La directive du ministre à la commission des relations industrielles indique que les parties sont dans une «impasse», ce qui nécessite une intervention. L’arbitrage exécutoire produirait un règlement pour «assurer la paix industrielle » et protéger la réputation du Canada en tant que partenaire commercial fiable ainsi que les secteurs touchés, de l’agriculture à l’énergie, en passant par le commerce de détail, a écrit M. MacKinnon.
Sa directive, consultée par La Presse Canadienne, exige que le tribunal «ordonne à la CPKC de reprendre ses activités» et aux travailleurs «de reprendre leurs fonctions».

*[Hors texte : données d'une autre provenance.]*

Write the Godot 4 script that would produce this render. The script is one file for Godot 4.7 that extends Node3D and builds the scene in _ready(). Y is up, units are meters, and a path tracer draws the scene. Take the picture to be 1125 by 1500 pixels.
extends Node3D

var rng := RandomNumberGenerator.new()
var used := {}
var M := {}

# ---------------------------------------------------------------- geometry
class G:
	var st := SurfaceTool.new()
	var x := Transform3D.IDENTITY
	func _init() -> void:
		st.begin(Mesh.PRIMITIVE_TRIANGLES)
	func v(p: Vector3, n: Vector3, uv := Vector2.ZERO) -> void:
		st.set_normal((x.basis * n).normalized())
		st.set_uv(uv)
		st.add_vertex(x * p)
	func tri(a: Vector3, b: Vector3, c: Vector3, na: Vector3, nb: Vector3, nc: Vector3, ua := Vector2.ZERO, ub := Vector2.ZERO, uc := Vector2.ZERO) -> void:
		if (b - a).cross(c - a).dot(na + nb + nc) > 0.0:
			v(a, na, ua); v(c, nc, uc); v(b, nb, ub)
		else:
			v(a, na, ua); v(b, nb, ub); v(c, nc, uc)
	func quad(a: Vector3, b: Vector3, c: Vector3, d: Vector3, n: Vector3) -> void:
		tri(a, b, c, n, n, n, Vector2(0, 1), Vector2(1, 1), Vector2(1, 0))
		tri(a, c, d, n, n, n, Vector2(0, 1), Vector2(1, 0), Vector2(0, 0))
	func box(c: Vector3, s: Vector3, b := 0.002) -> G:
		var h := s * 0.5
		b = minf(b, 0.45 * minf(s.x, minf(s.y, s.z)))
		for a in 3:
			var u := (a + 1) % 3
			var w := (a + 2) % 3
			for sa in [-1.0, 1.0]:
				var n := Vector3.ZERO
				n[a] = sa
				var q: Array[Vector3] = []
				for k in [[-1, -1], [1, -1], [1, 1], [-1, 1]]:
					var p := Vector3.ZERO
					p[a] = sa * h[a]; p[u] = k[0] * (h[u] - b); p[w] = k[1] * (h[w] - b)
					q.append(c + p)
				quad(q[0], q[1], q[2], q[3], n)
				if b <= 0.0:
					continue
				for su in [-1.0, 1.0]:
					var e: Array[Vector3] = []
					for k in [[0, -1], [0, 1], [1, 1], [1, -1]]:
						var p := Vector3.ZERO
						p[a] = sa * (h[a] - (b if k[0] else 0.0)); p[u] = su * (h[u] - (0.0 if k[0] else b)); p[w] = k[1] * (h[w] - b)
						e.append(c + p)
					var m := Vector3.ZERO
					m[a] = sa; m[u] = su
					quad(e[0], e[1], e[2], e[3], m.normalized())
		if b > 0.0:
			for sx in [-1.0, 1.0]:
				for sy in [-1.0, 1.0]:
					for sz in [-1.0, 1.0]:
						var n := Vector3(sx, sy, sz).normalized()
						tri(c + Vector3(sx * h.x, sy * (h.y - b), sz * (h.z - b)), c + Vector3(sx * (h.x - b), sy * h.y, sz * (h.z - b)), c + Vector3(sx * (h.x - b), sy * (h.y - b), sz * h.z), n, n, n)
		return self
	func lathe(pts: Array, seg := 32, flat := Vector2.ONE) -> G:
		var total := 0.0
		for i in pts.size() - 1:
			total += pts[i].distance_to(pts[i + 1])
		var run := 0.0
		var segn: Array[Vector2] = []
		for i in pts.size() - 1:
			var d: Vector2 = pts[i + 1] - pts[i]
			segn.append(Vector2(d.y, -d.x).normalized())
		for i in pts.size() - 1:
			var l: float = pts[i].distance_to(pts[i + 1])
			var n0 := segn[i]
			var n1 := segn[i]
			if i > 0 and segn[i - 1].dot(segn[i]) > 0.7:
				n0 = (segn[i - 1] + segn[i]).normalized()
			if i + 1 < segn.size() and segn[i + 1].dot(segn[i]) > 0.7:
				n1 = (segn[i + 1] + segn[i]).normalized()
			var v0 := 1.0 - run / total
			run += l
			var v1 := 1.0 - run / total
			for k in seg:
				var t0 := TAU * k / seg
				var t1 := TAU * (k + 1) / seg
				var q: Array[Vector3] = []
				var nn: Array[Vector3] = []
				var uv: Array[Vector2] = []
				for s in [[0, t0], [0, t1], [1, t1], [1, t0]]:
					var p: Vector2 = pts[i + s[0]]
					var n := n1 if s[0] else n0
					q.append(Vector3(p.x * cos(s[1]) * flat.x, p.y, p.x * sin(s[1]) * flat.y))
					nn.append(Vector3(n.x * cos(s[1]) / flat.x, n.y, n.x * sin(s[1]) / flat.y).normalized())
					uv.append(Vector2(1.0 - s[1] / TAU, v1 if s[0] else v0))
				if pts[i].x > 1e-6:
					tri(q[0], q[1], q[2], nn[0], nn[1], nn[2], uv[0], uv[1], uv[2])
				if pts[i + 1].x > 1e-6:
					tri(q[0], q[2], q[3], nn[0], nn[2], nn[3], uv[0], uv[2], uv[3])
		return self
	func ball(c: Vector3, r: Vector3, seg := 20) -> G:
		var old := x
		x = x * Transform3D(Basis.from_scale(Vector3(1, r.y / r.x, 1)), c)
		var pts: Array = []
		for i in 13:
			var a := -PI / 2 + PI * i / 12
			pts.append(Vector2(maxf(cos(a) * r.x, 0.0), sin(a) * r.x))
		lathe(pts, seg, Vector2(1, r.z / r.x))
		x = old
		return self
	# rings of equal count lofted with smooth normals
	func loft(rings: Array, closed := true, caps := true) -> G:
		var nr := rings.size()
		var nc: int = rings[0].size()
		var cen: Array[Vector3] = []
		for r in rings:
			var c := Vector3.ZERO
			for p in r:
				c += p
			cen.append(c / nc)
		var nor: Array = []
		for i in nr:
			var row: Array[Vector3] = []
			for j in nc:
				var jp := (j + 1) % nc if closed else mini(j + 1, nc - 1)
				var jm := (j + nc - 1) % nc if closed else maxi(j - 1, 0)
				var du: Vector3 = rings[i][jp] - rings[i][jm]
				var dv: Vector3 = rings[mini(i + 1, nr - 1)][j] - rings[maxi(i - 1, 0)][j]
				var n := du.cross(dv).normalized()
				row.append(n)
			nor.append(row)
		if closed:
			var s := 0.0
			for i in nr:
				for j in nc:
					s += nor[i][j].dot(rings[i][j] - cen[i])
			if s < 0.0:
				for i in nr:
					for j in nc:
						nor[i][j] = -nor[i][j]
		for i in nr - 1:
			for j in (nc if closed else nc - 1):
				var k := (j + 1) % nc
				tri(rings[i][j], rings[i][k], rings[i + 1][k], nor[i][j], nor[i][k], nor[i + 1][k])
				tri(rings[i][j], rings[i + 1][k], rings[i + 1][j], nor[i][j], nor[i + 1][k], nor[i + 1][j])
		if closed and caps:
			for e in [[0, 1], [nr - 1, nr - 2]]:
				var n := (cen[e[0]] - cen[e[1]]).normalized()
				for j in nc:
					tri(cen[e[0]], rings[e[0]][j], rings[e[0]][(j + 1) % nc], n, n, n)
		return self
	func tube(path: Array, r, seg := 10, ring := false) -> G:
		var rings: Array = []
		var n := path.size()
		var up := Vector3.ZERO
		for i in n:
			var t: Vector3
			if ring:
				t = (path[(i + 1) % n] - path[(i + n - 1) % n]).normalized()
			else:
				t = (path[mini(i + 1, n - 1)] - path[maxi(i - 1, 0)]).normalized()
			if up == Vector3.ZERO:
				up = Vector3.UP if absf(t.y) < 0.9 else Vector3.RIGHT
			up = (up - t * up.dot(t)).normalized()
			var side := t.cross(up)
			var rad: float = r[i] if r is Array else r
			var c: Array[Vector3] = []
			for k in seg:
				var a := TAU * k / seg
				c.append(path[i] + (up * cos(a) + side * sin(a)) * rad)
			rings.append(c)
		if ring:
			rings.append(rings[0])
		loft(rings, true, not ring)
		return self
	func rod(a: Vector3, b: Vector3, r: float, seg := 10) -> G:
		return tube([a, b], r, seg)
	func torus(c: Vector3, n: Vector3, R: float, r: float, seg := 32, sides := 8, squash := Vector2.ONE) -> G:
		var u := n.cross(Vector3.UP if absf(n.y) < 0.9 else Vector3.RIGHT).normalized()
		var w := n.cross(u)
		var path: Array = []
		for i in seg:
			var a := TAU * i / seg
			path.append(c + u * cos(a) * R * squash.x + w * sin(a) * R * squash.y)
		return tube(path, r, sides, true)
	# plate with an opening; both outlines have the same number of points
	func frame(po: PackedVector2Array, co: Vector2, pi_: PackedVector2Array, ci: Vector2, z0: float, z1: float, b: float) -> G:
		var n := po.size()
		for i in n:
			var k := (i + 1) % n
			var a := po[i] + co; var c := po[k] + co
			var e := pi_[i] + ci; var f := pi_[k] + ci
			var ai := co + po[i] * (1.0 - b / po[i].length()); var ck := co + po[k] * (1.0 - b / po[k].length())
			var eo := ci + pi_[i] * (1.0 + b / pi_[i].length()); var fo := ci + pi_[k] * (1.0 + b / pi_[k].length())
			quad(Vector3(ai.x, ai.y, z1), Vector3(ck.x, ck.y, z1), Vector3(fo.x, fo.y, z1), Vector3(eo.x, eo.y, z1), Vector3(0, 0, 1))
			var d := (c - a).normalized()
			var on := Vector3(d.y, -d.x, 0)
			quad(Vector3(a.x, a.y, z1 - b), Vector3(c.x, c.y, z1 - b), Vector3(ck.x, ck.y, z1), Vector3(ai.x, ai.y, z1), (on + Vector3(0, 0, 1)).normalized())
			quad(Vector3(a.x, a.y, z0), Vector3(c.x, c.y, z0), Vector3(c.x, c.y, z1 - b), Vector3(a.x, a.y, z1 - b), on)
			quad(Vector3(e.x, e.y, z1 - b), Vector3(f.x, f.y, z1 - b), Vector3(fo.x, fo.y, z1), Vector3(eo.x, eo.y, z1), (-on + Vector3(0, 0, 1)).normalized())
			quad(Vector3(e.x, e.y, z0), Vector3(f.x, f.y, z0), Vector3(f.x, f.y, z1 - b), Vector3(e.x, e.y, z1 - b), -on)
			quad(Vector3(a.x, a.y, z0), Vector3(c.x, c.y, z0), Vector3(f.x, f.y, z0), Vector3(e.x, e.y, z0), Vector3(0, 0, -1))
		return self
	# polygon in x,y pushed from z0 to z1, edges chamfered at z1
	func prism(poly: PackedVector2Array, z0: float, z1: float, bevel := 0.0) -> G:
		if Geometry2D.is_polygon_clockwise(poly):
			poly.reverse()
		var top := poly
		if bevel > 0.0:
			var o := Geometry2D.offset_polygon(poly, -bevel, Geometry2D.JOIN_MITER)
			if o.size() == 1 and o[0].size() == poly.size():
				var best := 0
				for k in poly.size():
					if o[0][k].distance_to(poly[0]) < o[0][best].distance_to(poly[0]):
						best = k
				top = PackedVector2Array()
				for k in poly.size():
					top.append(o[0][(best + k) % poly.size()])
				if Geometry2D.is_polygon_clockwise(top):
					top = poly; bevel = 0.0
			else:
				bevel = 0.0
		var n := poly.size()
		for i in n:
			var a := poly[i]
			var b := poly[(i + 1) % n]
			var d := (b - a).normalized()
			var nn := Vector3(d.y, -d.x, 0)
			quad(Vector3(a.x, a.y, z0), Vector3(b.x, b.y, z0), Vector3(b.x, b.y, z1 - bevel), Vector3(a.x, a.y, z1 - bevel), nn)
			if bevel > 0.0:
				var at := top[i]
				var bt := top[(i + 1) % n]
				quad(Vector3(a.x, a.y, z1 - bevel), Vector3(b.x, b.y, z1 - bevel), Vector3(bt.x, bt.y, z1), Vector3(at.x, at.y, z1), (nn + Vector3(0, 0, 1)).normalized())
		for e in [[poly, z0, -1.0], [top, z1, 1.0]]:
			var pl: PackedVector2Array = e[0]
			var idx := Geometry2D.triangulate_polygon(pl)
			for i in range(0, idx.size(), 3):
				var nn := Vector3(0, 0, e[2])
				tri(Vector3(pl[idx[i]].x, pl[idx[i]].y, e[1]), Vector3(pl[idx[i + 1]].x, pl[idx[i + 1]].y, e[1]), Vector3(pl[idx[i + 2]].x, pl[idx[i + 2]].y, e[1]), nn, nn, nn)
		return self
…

Des utilisateurs dans l’incertitude
L’arrêt de travail a touché non seulement les chaînes d’approvisionnement à travers le pays, mais aussi des dizaines de milliers de voyageurs à Toronto, à Montréal et à Vancouver dont les lignes circulent sur des voies appartenant au CPKC.
Dans la région de Montréal, trois des lignes de train du réseau Exo resteront suspendues vendredi, soit celles de Vaudreuil/Hudson, Saint-Jérôme et Candiac. Les trains circulant sur le réseau du CN, soit les lignes de Mont-Saint-Hilaire et de Mascouche, conservent un service normal.
La porte-parole d’Exo, Catherine Maurice, a indiqué que le délai de reprise des services reste inconnu. «Nous attendons les instructions du CPKC avant de statuer sur les modalités et le moment de reprise du service des trains de banlieue», a-t-elle précisé jeudi.
Des voyageurs déconcertés ont été refoulés des lignes ferroviaires fermées jeudi, et l’agence responsable de GO Transit en Ontario a déclaré que le service resterait interrompu vendredi sur la ligne Milton et à la gare GO de Hamilton.
Le transporteur régional de la Colombie-Britannique, TransLink, a annoncé que le service du West Coast Express resterait également hors service vendredi.
Via Rail a déclaré que les trains sur sa ligne Sudbury-White River de 480 kilomètres, qui circule trois fois par semaine dans le nord de l’Ontario, sont annulés jusqu’à ce que l’arrêt de travail soit résolu.
Les trains de banlieue concernés en Ontario et en Colombie-Britannique circulent également sur des lignes appartenant au CPKC.
Le CPKC indiquait jeudi que de plus amples détails sur le calendrier de reprise du service seraient fournis une fois qu’il aurait reçu l’ordre du conseil des relations industrielles.